As a potential homeowner, the journey to getting your own home is a big step and one of the major financial decisions in somebody’s life.

This can be a great decision, not only giving you one of the basic human needs and your own space, but it can lead to a bad decision, and get you into bad debt.

Property Lawyer Wambui Kiama says when you want to buy a property or a home, it’s important to do due diligence.

“Buying a home is not like walking into a shop in the mall and buying a dress and walking out with it. We don’t walk away with land, so for purposes of purchase or buying, you need to find out. Who is the owner of this home? If it’s a company, I would recommend that you do a search at the company registry to find, does this company that says it owns this house, does it exist. And the company registry will give you details including who are the directors of that company, who are the shareholders, and what kind of shareholding they have,” the advocate says.

The advocate further says, a buyer has an obligation to do an investigation of the property to determine whether he/she is satisfied. “During this time, you should conduct an in-depth analysis of the condition of the property and the feasibility of purchasing the property.”
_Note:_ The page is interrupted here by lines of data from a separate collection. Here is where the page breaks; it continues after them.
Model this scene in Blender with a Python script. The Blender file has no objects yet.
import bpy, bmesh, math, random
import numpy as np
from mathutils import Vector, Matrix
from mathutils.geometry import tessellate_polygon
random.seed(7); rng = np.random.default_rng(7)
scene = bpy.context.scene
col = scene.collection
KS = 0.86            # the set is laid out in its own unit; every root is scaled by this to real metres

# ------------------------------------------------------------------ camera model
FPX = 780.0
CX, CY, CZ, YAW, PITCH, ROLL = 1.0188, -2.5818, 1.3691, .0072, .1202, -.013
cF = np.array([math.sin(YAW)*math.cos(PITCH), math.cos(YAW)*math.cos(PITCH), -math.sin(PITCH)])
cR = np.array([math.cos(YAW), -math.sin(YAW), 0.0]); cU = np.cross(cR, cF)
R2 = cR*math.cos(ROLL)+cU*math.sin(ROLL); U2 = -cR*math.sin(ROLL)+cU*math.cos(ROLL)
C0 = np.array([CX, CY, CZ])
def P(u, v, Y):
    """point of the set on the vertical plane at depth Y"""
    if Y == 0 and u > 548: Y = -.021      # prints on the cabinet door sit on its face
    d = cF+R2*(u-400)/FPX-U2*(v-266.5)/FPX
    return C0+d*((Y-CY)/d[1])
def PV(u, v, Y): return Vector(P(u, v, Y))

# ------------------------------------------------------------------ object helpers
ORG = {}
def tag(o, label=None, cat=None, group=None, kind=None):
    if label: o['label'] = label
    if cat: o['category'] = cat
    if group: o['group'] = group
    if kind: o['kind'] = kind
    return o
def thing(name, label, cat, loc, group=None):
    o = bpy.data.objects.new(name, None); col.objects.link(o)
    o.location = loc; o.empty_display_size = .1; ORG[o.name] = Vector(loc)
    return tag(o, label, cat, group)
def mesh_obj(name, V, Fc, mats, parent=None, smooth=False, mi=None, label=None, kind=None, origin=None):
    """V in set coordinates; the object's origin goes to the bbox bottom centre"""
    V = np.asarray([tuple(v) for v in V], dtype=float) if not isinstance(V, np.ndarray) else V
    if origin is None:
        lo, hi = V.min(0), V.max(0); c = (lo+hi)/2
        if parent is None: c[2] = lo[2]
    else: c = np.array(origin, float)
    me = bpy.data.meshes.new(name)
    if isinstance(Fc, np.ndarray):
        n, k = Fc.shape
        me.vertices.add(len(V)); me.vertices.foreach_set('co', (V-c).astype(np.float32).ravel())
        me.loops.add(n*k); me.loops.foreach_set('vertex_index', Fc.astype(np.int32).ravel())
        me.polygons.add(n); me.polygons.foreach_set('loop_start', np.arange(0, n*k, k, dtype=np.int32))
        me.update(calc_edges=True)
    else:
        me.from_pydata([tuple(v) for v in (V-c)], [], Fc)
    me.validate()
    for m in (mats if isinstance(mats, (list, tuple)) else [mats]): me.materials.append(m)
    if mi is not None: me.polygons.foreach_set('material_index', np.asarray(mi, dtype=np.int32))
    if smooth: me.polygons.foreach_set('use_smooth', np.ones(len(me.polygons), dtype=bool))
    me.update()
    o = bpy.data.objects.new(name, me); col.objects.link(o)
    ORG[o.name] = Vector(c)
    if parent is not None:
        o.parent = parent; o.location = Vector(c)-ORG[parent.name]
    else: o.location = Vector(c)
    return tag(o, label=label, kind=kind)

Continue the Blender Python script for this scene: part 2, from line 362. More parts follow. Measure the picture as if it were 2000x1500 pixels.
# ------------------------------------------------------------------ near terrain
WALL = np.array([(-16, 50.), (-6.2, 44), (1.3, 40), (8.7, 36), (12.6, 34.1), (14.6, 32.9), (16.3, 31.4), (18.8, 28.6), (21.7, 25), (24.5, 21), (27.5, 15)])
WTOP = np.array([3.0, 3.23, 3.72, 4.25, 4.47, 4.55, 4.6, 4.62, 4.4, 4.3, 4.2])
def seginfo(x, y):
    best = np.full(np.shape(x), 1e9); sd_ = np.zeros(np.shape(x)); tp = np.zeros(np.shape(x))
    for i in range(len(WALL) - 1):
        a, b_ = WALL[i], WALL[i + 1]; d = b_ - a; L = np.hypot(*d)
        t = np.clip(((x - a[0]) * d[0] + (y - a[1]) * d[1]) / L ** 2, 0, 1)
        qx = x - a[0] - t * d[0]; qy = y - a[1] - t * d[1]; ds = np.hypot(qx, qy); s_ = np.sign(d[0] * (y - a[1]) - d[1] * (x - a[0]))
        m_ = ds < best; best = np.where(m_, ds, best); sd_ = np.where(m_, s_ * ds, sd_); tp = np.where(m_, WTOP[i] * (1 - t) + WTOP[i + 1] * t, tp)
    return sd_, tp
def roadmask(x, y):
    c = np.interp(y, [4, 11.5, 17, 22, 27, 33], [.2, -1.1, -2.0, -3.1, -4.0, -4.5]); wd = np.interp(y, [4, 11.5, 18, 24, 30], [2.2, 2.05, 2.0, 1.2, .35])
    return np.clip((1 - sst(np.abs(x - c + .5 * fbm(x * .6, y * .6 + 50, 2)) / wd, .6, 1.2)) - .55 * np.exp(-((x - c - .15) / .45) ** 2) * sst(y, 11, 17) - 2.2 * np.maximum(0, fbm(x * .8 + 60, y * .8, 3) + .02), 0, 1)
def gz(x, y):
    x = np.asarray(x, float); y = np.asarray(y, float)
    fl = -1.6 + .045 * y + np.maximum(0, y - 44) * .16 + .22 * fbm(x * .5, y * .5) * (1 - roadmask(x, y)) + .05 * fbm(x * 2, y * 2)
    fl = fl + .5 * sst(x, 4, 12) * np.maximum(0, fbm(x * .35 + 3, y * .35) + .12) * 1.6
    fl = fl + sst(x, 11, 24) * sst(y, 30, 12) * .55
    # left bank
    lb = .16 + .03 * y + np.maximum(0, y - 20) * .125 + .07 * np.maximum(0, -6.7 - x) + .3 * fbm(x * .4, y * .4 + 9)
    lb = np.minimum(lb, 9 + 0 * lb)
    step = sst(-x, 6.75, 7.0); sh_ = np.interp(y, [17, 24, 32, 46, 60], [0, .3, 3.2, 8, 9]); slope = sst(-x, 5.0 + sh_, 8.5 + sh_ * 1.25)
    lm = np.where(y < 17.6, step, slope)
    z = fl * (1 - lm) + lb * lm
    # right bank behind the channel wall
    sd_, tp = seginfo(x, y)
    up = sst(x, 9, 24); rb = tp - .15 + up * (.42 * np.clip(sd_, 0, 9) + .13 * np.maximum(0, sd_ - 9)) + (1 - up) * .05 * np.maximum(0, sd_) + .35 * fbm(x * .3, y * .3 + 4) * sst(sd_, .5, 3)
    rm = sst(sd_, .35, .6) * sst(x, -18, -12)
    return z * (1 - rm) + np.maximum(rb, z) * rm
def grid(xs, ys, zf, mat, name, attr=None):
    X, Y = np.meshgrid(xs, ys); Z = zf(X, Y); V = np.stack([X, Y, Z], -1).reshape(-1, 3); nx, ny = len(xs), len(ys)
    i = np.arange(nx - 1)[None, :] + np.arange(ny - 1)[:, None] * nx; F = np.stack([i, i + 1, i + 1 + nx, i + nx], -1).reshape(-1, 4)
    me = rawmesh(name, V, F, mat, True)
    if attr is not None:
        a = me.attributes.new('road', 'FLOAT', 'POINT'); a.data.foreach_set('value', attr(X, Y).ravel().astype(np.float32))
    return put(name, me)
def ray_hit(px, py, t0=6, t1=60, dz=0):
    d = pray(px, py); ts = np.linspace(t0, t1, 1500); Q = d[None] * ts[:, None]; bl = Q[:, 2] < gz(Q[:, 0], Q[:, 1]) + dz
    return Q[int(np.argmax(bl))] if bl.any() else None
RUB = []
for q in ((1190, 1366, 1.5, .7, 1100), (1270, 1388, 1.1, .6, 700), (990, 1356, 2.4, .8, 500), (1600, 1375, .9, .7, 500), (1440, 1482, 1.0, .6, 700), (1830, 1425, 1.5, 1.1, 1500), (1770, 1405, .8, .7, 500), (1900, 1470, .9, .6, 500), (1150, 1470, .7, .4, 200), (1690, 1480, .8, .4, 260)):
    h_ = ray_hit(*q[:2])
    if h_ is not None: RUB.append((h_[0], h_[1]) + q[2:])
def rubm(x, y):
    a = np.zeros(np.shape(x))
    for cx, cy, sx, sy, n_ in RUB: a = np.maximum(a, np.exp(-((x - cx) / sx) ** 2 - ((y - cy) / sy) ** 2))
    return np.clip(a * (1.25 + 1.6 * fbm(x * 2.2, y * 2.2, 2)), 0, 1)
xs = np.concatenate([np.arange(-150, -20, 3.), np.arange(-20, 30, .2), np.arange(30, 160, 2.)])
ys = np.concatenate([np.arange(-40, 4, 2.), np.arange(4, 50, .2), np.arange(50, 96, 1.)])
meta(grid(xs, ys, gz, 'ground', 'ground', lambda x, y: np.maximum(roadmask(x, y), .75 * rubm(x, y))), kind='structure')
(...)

So, when a person says, I want to sell a house, you as a buyer, must ask them for their identity documents (copies of their identity documents), copies of the title; and if it’s a new house that has been constructed and nobody has moved in, you are the first buyer of the property, you must ask for additional information i.e. registration/ approval documents from the local authority, National Construction Authority (NCA), National Environment Management Authority (NEMA), Change of user certificate if necessary, Occupational Certificate from the County Government, and also find out whether the architect issued a certificate of practical completion.